Still, Caldwell says, “We have not capitulated to that as the appropriate technology.” Early word that Virginia was even discussing an infrared system for counting passengers, he says, prompted immediate privacy concerns among residents and their state representatives.

“Our people want to know how this fits with privacy worries, and how enforceable it will be,” Caldwell says. “This is a really cutting-edge project, and there are a lot of uncertainties.”

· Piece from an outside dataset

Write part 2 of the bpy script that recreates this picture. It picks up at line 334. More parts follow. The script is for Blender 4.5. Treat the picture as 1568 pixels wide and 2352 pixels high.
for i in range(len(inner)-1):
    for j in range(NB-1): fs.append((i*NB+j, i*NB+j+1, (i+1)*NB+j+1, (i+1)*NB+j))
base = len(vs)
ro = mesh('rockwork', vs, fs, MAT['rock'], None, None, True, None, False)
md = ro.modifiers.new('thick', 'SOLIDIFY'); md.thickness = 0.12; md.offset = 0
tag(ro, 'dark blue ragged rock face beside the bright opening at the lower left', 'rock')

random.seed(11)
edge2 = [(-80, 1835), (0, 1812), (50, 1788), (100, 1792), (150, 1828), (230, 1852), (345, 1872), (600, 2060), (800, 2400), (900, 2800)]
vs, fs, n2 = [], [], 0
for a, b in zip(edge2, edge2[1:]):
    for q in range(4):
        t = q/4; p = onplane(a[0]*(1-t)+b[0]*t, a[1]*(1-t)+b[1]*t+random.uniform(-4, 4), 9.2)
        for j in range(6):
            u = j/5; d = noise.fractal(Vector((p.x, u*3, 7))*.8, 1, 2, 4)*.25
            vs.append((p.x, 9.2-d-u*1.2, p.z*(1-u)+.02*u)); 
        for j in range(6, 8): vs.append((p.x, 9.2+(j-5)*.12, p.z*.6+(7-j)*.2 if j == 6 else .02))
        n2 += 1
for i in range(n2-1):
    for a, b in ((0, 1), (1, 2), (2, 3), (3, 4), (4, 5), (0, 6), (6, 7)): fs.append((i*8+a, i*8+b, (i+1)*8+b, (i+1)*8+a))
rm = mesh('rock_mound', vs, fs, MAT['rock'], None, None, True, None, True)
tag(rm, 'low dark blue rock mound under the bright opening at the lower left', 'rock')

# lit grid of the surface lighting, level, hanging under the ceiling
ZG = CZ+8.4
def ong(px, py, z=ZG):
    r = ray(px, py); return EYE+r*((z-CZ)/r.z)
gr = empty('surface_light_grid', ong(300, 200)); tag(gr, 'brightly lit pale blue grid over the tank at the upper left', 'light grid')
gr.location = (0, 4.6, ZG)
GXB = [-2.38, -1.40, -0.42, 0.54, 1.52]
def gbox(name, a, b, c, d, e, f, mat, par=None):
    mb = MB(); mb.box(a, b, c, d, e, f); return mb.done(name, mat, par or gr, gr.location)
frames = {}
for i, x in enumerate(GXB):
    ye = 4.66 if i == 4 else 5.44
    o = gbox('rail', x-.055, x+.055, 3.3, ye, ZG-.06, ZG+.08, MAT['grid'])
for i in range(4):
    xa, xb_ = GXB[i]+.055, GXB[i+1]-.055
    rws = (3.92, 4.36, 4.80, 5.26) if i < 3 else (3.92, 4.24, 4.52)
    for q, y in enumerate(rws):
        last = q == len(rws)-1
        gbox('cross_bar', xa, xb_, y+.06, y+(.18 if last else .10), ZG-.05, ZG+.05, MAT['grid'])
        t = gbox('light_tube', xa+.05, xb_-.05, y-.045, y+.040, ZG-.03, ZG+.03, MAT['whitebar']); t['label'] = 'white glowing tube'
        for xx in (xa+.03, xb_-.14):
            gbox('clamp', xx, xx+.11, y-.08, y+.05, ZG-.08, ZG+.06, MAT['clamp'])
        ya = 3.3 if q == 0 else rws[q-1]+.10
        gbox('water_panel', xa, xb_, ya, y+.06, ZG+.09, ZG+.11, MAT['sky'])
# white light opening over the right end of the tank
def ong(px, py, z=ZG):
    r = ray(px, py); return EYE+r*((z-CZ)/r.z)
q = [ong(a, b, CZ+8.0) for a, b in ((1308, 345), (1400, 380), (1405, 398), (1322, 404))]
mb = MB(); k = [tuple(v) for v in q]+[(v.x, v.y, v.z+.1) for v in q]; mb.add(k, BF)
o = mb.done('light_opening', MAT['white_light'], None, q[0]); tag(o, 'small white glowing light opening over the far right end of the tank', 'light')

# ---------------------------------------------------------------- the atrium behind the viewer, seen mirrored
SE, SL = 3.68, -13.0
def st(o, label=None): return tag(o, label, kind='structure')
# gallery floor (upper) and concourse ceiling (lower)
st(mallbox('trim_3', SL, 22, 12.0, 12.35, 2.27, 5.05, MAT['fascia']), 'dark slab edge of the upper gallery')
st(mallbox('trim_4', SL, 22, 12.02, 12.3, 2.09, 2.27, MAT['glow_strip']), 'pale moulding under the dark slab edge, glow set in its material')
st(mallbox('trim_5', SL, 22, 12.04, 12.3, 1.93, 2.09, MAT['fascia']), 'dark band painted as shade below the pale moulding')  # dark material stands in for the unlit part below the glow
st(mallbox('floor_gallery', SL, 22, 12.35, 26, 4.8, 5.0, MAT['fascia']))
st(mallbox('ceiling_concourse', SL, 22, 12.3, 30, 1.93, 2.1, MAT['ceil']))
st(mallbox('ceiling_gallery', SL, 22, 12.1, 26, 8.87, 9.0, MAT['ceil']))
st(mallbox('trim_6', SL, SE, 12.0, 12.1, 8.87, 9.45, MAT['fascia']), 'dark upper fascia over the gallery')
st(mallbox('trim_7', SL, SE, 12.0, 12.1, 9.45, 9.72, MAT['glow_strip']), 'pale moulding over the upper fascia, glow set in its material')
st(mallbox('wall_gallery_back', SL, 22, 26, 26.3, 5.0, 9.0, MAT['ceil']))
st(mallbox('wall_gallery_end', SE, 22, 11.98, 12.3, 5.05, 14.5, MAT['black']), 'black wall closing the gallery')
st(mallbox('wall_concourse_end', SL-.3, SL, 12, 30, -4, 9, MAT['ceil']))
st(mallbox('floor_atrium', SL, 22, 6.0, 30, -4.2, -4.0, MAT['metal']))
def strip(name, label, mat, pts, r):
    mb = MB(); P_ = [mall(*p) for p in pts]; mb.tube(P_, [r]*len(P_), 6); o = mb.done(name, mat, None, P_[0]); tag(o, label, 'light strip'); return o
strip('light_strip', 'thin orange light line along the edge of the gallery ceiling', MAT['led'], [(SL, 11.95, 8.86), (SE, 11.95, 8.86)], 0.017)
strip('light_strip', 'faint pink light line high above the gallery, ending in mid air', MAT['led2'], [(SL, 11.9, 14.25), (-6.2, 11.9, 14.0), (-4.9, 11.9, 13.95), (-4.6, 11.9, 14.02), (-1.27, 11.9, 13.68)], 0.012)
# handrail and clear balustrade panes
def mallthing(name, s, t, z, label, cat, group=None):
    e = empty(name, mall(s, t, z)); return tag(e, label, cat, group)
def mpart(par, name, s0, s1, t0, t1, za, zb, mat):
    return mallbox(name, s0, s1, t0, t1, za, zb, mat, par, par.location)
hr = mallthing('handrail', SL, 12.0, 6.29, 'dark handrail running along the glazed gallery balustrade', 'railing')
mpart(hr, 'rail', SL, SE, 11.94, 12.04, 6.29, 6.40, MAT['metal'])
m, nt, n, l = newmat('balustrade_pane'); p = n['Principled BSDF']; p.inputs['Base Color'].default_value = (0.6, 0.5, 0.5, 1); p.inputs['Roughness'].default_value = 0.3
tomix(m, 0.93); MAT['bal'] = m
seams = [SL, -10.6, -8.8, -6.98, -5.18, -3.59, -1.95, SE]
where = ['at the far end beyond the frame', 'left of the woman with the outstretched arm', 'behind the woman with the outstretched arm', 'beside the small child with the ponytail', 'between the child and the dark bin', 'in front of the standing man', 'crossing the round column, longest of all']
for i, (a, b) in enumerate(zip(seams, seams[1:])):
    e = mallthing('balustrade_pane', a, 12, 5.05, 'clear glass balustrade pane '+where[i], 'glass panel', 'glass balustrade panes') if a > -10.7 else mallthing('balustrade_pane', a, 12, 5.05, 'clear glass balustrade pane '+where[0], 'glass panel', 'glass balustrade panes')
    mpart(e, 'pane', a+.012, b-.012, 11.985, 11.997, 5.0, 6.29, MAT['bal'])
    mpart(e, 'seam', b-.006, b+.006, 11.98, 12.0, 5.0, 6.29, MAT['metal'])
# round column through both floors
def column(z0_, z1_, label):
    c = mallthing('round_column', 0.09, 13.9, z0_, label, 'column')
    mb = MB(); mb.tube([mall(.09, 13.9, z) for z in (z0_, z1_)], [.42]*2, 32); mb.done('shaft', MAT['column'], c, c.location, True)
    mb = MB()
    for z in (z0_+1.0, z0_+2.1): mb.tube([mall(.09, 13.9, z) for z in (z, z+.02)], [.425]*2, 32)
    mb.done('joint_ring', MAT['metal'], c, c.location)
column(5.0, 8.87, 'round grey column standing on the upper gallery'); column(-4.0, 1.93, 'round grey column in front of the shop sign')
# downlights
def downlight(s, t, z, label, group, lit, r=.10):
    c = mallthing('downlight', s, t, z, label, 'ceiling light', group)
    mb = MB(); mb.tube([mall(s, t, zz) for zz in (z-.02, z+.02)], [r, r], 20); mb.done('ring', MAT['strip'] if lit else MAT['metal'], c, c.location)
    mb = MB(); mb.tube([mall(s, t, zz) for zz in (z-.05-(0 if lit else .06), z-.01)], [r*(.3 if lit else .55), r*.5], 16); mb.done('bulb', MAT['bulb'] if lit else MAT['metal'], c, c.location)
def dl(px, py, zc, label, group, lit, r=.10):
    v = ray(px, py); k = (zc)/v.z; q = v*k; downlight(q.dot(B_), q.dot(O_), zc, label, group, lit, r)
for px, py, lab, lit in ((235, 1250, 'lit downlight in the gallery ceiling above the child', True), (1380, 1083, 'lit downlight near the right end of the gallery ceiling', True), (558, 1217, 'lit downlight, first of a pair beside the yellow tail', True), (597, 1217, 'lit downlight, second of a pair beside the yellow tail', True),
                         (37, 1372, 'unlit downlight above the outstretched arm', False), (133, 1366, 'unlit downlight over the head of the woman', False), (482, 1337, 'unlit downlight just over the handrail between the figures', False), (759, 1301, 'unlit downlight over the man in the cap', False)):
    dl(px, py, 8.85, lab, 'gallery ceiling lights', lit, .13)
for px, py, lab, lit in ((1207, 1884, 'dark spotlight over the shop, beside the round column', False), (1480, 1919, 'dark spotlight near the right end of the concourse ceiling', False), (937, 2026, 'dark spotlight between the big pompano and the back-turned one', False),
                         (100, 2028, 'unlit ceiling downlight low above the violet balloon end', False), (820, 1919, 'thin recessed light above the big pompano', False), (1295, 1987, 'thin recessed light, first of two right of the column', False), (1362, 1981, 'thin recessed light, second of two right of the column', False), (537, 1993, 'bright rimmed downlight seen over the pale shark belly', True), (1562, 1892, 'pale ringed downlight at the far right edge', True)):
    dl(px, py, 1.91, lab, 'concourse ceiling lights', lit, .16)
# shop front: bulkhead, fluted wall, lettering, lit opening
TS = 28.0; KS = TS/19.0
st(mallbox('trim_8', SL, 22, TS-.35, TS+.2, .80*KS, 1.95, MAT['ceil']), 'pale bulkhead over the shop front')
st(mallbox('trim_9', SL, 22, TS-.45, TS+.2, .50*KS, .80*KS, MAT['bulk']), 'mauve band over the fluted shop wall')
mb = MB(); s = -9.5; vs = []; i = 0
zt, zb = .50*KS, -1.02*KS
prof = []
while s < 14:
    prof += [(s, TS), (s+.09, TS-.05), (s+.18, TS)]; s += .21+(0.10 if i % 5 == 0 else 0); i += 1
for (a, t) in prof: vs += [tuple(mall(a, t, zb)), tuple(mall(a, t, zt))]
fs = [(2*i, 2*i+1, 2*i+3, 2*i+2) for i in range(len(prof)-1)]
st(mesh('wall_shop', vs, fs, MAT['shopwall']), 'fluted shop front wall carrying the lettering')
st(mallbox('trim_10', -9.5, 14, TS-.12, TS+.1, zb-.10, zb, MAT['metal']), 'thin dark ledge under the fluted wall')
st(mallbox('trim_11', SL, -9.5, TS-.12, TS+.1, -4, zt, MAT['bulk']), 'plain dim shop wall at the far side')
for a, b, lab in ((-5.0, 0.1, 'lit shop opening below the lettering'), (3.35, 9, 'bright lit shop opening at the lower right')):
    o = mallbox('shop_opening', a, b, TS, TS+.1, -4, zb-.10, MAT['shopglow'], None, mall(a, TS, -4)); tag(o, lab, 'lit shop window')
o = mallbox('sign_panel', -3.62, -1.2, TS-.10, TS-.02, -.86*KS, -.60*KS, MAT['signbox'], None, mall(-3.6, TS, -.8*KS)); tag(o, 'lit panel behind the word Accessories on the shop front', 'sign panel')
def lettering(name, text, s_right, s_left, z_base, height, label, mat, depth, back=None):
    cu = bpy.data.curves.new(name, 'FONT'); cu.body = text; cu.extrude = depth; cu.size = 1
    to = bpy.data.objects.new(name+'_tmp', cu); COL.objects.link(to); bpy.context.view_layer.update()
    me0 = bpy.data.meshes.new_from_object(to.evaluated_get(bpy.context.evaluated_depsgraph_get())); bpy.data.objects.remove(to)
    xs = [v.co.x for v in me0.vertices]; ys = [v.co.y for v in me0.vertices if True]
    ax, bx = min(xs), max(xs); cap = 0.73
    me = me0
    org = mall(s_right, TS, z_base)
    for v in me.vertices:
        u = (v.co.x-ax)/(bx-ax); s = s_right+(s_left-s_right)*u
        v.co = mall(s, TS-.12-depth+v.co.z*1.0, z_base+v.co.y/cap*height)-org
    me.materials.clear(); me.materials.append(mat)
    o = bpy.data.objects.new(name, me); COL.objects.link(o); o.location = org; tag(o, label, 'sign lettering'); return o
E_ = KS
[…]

Ballantyne is aware of the privacy fears and says that Dtect can be programmed to scramble or obscure people’s faces. In prototype testing, he says, the system was able to superimpose a green circle over passengers’ faces. And the images themselves, he notes, are gray scale and not useful for identification purposes. “When we export the image of the number of persons in the car, we make it so it is impossible to identify the faces,” he says. “And of course if someone was hiding in the boot, we wouldn’t be able to detect them.”

As for good old-fashioned dummies in the car, “it gets the headlines, but it is very rare,” Ballantyne says. “People really do have a lot of better things to do with their lives.”